Michael Rubin is a resident scholar at AEI, a senior lecturer at the Naval Postgraduate School’s Center for Civil-Military Relations, and the editor of the Middle East Quarterly. Mr. Rubin previously served as an Iran and Iraq country director in the Office of the Secretary of Defense and as a political adviser in the Coalition Provisional Authority. He is the author of two books about Iranian history and politics, most recently Eternal Iran: Continuity and Chaos (Palgrave Macmillan, 2005), and he publishes articles in a range of scholarly and policy journals. Mr. Rubin lectures frequently on the politics, culture, and strategy of Middle Eastern, Central Asian, and South Asian countries to senior military officers deploying to Iraq and Afghanistan. He is a regular contributor to major U.S. and Middle Eastern newspapers.
Mohsen Sazegara is the head of the Contemporary Iran Research Institute. In 1979, as a member of the Iran Liberation Movement he returned with Ayatollah Ruhollah Khomeini to Iran to found the Iranian Revolutionary Guards Corps and become managing director of the National Radio of Iran. Mr. Sazegara held many state positions during the 1980s, including political deputy in the prime minister's office and chairman of the Industrial Development and Renovation Organization of Iran. In 1989, he left the Revolutionary government and became publisher of several reformist newspapers. In 2001, his candidacy for president was rejected by the Guardian Council, and he was imprisoned in 2003. Currently, Mr. Sazegara analyzes political and social affairs in Iran.
Gary J. Schmitt is a resident scholar at AEI, where he is the director of the Program on Advanced Strategic Studies. Prior to coming to AEI, he helped found and served as the executive director of the Project for the New American Century, a Washington-based foreign and defense policy think tank. Previously, Mr. Schmitt was a member of the professional staff of the U.S. Senate Select Committee on Intelligence and served as the committee’s minority staff director. In 1984, he was appointed by President Ronald Reagan to the post of executive director of the President’s Foreign Intelligence Advisory Board at the White House. Mr. Schmitt is the coeditor, with Thomas Donnelly, of Of Men and Materiel: The Crisis in Military Resources (AEI Press, 2007). Mr. Schmitt has written books and articles on a number of topics, including the founding of America, the U.S. presidency, intelligence, and national security affairs.
Arash Sigarchi is an acclaimed Iranian journalist and the founder of the weblog Panjereh Eltehab (Window of Anguish). He began his career in journalism at age sixteen. He was the editor of the daily Gilan Emrooz from 2000 to 2008. Last year, Mr. Sigarchi migrated to the United States after spending fourteen months in prison in Iran for his publications criticizing the government.

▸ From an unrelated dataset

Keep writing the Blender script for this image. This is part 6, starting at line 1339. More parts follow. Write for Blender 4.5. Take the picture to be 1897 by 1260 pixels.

Alex Vatanka is the senior U.S.-based Middle East analyst at Jane’s Information Group. He joined Jane’s in London in April 2001 and since March 2006 has been the managing editor of Jane’s Islamic Affairs Analyst and Jane’s Intelligence Digest. His most recent publications include the papers “Republic enemy: US policy and Iranian election” (Jane’s Intelligence Review, November 2008) and “Iran’s Shia Reach Out to Mainstream Salafists” (CTC Sentinel/West Point, June 2008). Mr. Vatanka joined the Middle East Institute as an Adjunct Scholar in July 2007 and since 2006 has been a fellow in Middle East studies at the U.S. Air Force Special Operations School.